李禹煥*
LEE Ufan, 1936- (昭和11- )
韓国慶尚南道に生まれる。1956年、ソウル大学入学。文人として知られた黄東蕉から幼年期を通して詩、書、画を教わる。同年同校を中退し来日。61年、日本大学文理学部哲学科卒業。67年、サトウ画廊(東京)にて初個展。69年、評論「事物から存在へ」が美術出版社の芸術評論募集に佳作入選。60年代から70年代にかけて、石や鉄板を組み合わせて、物と物やその場所との関係を強調した作品を発表。自然の素材を、ほとんど手を加えないまま作品とする「もの派」の代表的な作家となり、後の世代に大きな影響を与えた。70年代からはカンヴァスに顔料で、筆のあとをつけるように描いた絵画のシリーズを制作。
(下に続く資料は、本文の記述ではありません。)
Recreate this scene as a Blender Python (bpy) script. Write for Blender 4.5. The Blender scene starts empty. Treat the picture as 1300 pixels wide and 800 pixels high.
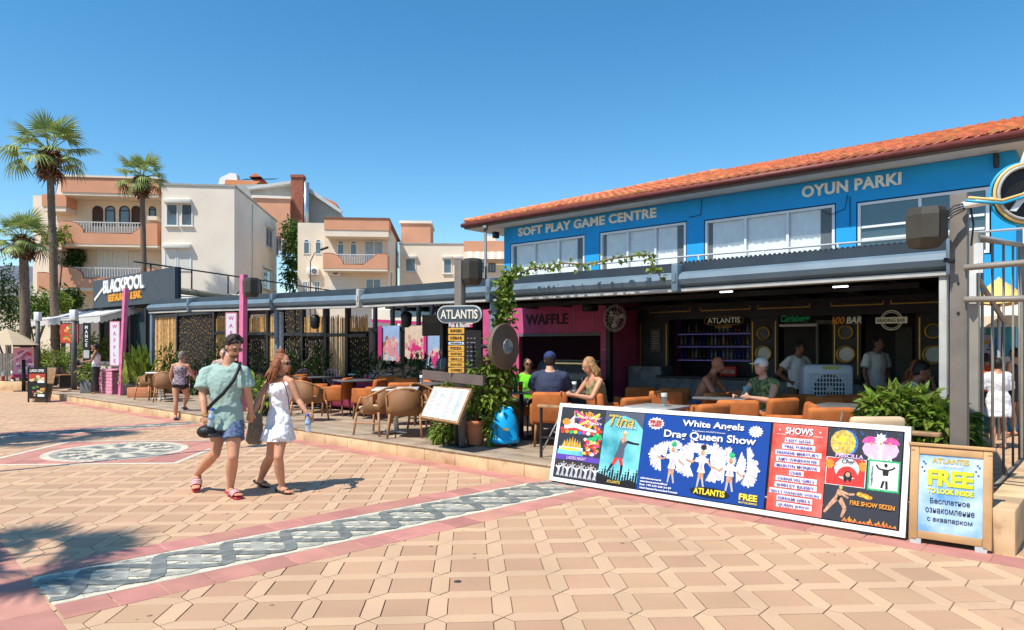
import bpy, bmesh, math, random
from mathutils import Vector, Matrix, Euler, noise
random.seed(7)
R = math.radians; PI = math.pi
SC = bpy.context.scene
# ---------------- camera, sky, sun, exposure ----------------
FPX, CX, HY, CH = 880.0, 650.0, 440.0, 1.62
cd = bpy.data.cameras.new('camera'); cam = bpy.data.objects.new('camera', cd); SC.collection.objects.link(cam)
cam.location = (0, 0, CH); cam.rotation_euler = (R(90), 0, 0)
cd.sensor_width = 36; cd.lens = FPX / 1300 * 36; cd.shift_y = 40 / 1300; cd.clip_end = 6000; cd.clip_start = .05
SC.camera = cam
SC.render.resolution_x, SC.render.resolution_y = 1024, 630
SUN_EL, SX, SY = R(57), .736, .677
w = bpy.data.worlds.new('World'); SC.world = w; w.use_nodes = True
nt = w.node_tree; bg = nt.nodes['Background']
sky = nt.nodes.new('ShaderNodeTexSky'); sky.sky_type = 'NISHITA'; sky.sun_disc = False
sky.sun_elevation = SUN_EL; sky.sun_rotation = math.atan2(-SX, -SY); sky.air_density = 1.0; sky.dust_density = .25; sky.ozone_density = 2.0
hsv = nt.nodes.new('ShaderNodeHueSaturation'); hsv.inputs['Saturation'].default_value = 1.34; hsv.inputs['Hue'].default_value = .491; hsv.inputs['Value'].default_value = .95
nt.links.new(sky.outputs[0], hsv.inputs['Color']); nt.links.new(hsv.outputs[0], bg.inputs[0]); bg.inputs[1].default_value = .15
sl = bpy.data.lights.new('sun', 'SUN'); sl.energy = 4.6; sl.angle = R(.53); sl.color = (1, .94, .84)
so = bpy.data.objects.new('sun', sl); SC.collection.objects.link(so)
so.rotation_euler = Vector((SX * math.cos(SUN_EL), SY * math.cos(SUN_EL), -math.sin(SUN_EL))).to_track_quat('-Z', 'Y').to_euler()
SC.view_settings.view_transform = 'Standard'; SC.view_settings.look = 'None'; SC.view_settings.exposure = .36; SC.view_settings.gamma = 1
SC.cycles.max_bounces = 7

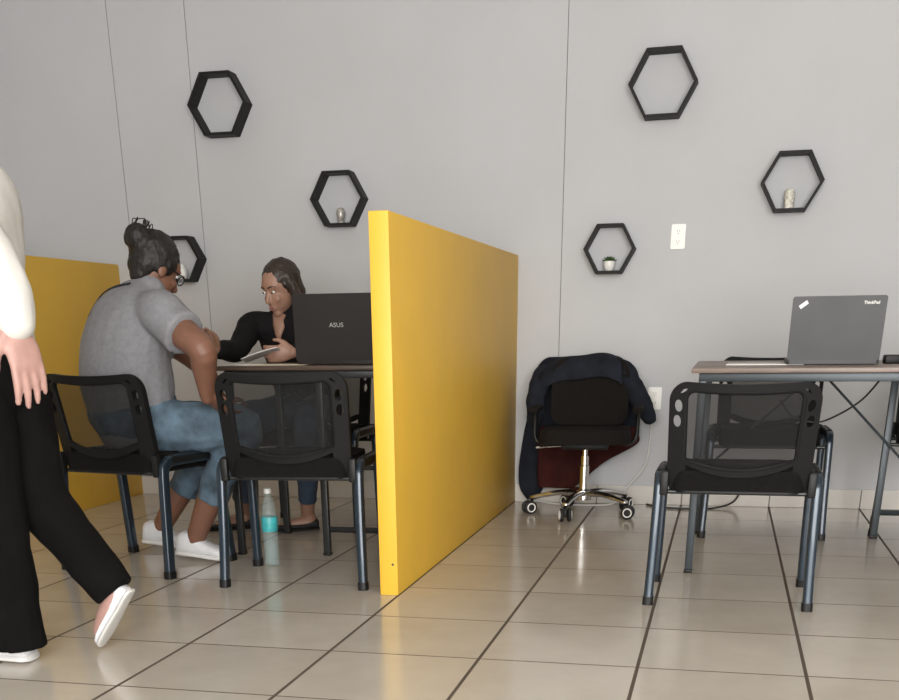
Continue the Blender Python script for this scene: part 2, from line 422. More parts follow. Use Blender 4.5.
dup(ch, (1.215, 2.635, 0), R_(172.5), 'black chair at the right edge of the picture behind the desk leg', (1, 1, 1))
dup(ch, (-1.80, 2.35, 0), R_(180), 'black chair behind the left desk under the worker, mostly hidden', (1, 1, 1))

# ------------------------------------------------------------------ desks
def desk(label, x0, x1, y0, y1, z, legs, bars, braces, top='desk_wood', fm='desk_metal'):
    t = thing('office_desk', label, 'desk', ((x0+x1)/2, (y0+y1)/2, 0)); ox, oy = (x0+x1)/2, (y0+y1)/2
    MB().box((0, 0, z-.009), (x1-x0, y1-y0, .018), bevel=.003).build('desktop', M[top], t)
    fr = MB(); za = z-.018-.0155
    xs = [p[0]-ox for p in legs]; ys = [p[1]-oy for p in legs]
    a, b, c, d = min(xs), max(xs), min(ys), max(ys)
    for yy in (c, d): fr.box(((a+b)/2, yy, za), (b-a+.03, .03, .031), bevel=.003)
    for xx in sorted(set(xs)): fr.box((xx, (c+d)/2, za), (.03, d-c-.03, .031), bevel=.003)
    fr.build('under_frame', M[fm], t)
    for px, py in legs:
        l = MB().box((px-ox, py-oy, (za-.0155+.012)/2+.004), (.03, .03, za-.0155-.004), bevel=.003).build('leg', M[fm], t)
        MB().box((px-ox, py-oy, .006), (.034, .034, .012), bevel=.002).build('foot_cap', M['black_plastic'], l)
    for p, q in bars:
        p = V(*p)-V(ox, oy, 0); q = V(*q)-V(ox, oy, 0)
        MB().tube([p, q], (.0125, .0125), 4).build('stretcher', M[fm], t)
    for p, q in braces:
        p = V(*p)-V(ox, oy, 0); q = V(*q)-V(ox, oy, 0)
        MB().tube([p, q], .0055, 8).build('brace', M[fm], t)
    return t
ZD = .773
desk('brown topped desk on the right carrying the grey laptop', .055, 1.86, 1.405, 2.43, ZD,
     [(.099, 1.441), (.110, 2.399), (.917, 2.399), (1.82, 1.441), (1.82, 2.399)],
     [((.917, 2.399, .116), (1.82, 2.399, .116))],
     [((.590, 2.375, .735), (.120, 2.375, .30)), ((.590, 2.375, .735), (1.12, 2.375, .23))])
desk('brown topped desk with painted-in shade on the left where the two women talk, carrying the black laptop', -1.905, -1.035, 1.455, 2.11, .788,
     [(-1.87, 1.50), (-1.481, 1.545), (-1.08, 1.545), (-1.87, 2.07), (-1.08, 2.07)],
     [((-1.481, 1.545, .113), (-1.08, 1.545, .113))],
     [((-1.87, 2.09, .72), (-1.48, 2.09, .38)), ((-1.48, 2.09, .38), (-1.08, 2.09, .02+.1))], 'desk_shaded', 'dark_metal')

# ------------------------------------------------------------------ laptops
def laptop(label, loc, rz, W, Dp, Hl, tilt, lidm, z0, deco):
    t = thing('laptop', label, 'laptop', (loc[0], loc[1], z0), rz)
    # local: lid's back faces -y, keyboard deck extends to +y
    bs = MB().plate([rrect(-W/2, 0, W/2, Dp, .012)], 0, .018).xf(Matrix(((1, 0, 0, 0), (0, 0, 1, 0), (0, 1, 0, .003), (0, 0, 0, 1)))).build('base', lidm, t)
    MB().box((0, Dp*.42, .0215), (W*.88, Dp*.42, .002)).build('keyboard', M['key_black'], bs)
    MB().box((0, Dp*.80, .0213), (W*.3, Dp*.24, .0014)).build('touchpad', M['screen'], bs)
    for sx in (-1, 1):
        for yy in (.02, Dp-.02): MB().lathe([(.0001, 0), (.006, 0), (.006, .004), (.0001, .004)], (sx*(W/2-.02), yy, 0), 10).build('rubber_foot', M['rubber'], bs)
    mt = Matrix.Translation((0, .004, .018)) @ Matrix.Rotation(tilt, 4, 'X')
    lid = MB().plate([rrect(-W/2, 0, W/2, Hl, (.003, .003, .010, .010))], -.004, .004).xf(mt).build('lid', lidm, t, 30)
    MB().plate([rrect(-W/2+.012, .02, W/2-.012, Hl-.012, .003)], .0035, .0046).xf(mt).build('screen', M['screen'], lid)
    for sx in (-.3, .3): MB().tube([(sx*W-.02, .009, .0185), (sx*W+.02, .009, .0185)], .0045, 10).build('hinge', M['black_plastic'], t)
    deco(lid, mt)
    return t
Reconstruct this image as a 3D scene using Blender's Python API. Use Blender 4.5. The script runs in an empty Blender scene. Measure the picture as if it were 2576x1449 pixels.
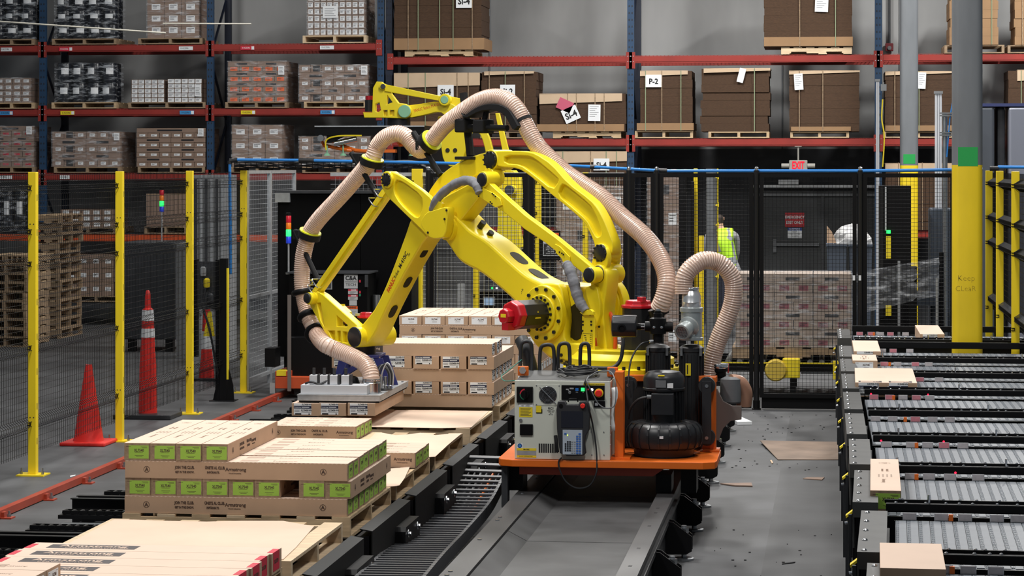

1970年以降、青山デザイン専門学校、東京総合写真専門学校、多摩美術大学で教鞭をとる。2001年、第13回高松宮殿下記念世界文化賞受賞。
《風より》From Wind
1986(昭61)
油彩、岩絵具・カンヴァス
218.0×291.0cm
李禹煥は、もの派を代表する作家の一人である。もの派とは、1960年代後半に登場した、木や石、ガラス、鉄板、布、紙などの素材に、ほとんど手を加えることなく作品として提示する作家たちの総称である。雑誌『美術手帖』の1970年2月号に発表された、李の「出会いを求めて」によれば、もの派の作家たちは、雨上がりの水溜まりや、朝日を浴びて光るコップなど、世界自身のあるがままの鮮やかさに「出会い」、そうした出会いの瞬間を構造化、普遍化する「出会者」である。李自身、68年頃から、石とガラス、石と鉄板といった組み合わせによって、周囲の空間に生命感をみなぎらせる彫刻を発表し続けている。
李の絵画シリーズは71年に開始される。《点より》、《線より》の禁欲的な反復の身振りから、80年代の荒々しい《風より》を経て、90年代には、最小限の筆あとによってカンヴァスに大きな余白を残す《照応》のシリーズへと展開する。2000年11月に刊行された著作集『余白の芸術』では、このカンヴァスの余白が外界の無限性を作品の内部に取り込む重要な要素であり、かつて反復によって示されていた無限感の別な形での展開であることが説明されている。当館所蔵の《風より》では、自在な筆跡が画面全体を埋め尽くしている。無限反復による充溢の絵画が極点に達し、広大無辺の余白の絵画へと急転回する、その臨界点に位置する作品といえるだろう。